L/D isn't a factor at all in how much the lift will decrease. We know exactly how much lift will decrease. The thing L/D in the current flight conditions will tell us how much drag will decrease as a result.

Jabbara,
thanks for volunteering. However, as has been pointed out, it will be surprising if your AoA sensor can sense an AoA decrease of a few hundreths of a degree. Don't worry about the body attitude, it doesn't matter. Only climb angle does. However, slower will give a larger absolute change in angle of attack, everything else remaining equal.

Will the A330 tell you approximately how much thrust you are generating? That's a more interesting parameter to compare, as the change should be close to W*sin(climb angle).

TAS and V/S are interesting, as they will tell us the climb angle. Of course, any change of AoA will cause ASI errors... which again might or might not be compensated for by the ADC based on if it can sense the reduction in AoA or not. Not that I think these factors will be significant at the huge AoA changes we are considering here. :)

Oh, the joys of flight testing. Todays quiz: We once (well, more than once but bear with me) experienced climb performance data from a performance flight test which was way outside of the normal parameters. The aircraft just climbed as a bat out of h_ll for a segment of the recorded climb. What do you think happened, and how were we able to determine the cause and compensate?
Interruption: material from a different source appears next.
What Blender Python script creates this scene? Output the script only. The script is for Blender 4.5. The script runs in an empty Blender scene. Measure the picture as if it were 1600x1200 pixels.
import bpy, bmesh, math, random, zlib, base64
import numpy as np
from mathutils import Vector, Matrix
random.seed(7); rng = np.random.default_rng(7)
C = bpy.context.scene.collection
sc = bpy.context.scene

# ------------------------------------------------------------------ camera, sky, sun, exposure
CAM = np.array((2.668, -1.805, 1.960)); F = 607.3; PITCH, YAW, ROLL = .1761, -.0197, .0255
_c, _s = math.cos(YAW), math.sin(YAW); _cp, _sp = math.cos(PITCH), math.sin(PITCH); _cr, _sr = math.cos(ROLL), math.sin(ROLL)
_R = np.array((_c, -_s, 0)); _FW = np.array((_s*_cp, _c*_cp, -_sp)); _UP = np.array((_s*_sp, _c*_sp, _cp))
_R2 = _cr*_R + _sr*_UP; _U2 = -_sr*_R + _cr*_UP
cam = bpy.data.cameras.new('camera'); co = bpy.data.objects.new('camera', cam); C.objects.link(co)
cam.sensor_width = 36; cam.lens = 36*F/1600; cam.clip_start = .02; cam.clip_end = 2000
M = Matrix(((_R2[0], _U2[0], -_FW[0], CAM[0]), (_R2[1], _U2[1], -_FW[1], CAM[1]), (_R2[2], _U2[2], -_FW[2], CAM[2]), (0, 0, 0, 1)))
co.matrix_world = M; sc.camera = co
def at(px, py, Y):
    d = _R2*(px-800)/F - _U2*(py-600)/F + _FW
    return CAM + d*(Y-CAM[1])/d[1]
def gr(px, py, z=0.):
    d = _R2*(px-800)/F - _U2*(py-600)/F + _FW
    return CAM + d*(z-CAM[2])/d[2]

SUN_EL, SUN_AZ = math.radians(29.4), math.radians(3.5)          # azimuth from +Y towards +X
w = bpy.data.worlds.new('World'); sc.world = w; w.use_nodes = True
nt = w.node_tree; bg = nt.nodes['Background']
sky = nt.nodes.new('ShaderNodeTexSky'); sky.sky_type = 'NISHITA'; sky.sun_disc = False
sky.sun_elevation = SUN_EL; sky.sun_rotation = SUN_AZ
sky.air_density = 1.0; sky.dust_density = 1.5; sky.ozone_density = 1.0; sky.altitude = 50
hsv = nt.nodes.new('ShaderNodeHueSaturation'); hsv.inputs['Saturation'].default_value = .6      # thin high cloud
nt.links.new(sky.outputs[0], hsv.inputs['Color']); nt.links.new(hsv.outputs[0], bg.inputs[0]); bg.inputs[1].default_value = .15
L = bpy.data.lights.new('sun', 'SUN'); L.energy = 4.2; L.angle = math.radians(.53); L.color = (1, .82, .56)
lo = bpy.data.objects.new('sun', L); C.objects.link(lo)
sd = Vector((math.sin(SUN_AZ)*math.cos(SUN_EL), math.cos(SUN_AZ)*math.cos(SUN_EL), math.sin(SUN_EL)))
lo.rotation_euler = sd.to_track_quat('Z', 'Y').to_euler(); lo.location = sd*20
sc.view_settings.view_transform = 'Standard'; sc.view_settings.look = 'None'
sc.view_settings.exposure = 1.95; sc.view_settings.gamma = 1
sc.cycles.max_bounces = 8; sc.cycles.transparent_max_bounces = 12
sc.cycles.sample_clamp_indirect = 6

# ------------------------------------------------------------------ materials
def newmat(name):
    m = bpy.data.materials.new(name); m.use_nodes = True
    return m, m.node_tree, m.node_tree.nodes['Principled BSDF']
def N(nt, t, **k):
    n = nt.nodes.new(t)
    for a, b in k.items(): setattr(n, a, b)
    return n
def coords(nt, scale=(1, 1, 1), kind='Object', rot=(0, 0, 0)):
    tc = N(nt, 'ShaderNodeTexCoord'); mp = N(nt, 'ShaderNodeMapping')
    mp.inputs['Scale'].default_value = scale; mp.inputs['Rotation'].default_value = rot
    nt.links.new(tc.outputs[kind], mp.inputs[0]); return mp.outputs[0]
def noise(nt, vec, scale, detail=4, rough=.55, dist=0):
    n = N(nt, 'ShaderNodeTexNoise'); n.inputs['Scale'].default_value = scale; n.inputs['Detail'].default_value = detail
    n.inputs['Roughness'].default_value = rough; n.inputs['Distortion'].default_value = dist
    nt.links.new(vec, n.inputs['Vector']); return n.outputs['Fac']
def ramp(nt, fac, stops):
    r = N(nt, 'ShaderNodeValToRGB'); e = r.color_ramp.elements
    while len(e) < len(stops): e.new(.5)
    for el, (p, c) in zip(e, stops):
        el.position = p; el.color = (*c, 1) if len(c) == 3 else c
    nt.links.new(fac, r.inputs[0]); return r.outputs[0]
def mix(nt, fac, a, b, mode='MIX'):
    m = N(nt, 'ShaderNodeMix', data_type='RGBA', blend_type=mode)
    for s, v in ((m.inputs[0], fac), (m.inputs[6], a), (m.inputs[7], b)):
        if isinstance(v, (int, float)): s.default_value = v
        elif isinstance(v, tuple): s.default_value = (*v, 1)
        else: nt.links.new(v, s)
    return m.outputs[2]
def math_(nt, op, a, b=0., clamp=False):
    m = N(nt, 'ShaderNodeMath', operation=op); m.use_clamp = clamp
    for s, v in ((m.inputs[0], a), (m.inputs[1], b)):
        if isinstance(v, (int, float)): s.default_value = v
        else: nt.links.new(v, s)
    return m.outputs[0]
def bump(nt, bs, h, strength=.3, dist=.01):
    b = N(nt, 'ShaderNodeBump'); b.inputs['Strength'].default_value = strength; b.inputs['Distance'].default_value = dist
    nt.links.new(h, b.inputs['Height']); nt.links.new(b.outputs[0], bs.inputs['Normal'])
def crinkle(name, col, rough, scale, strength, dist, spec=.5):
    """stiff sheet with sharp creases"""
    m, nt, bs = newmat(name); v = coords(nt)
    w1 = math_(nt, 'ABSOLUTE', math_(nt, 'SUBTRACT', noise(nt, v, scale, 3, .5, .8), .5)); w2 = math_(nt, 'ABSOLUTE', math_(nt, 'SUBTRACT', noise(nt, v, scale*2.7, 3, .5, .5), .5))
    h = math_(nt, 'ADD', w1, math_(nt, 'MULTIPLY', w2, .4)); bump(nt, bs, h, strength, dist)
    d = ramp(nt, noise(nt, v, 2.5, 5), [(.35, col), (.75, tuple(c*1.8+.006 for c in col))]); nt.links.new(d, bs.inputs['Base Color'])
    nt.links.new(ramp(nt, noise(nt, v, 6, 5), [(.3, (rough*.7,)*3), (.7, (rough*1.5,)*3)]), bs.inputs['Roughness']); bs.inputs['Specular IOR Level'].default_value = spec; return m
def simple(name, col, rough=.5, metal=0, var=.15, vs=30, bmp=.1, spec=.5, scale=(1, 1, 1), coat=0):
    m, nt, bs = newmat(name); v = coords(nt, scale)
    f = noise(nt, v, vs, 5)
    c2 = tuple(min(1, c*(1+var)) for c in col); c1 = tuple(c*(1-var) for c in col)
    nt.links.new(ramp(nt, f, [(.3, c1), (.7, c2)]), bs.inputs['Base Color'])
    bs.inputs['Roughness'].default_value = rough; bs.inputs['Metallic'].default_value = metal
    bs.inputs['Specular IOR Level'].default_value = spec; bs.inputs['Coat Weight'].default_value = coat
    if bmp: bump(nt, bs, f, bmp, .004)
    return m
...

ft, increasing headwind will do this. Wouldn't most test aircraft have inertials that would record this?
Windshear recognition comes to mind as a similar result of changing air mass velocity.

ft,
Re the quiz:
My guess would be either thermals, or a standing wave flying parallel to a mountain ridge.

A cunimb might also do the trick, but I doubt you would do perf test flying near a cunimb.

CJ

hawk37 nailed it, the aircraft climbed through a layer of gradual wind shear.

No inertial sensor worth its salt nor any external tracking as it was a line aircraft performance flight test.

The solution to these problems is to always fly the same climb on the reciprocal course along the same track. Looking at the data from the two climbs together, it is then obvious what happened.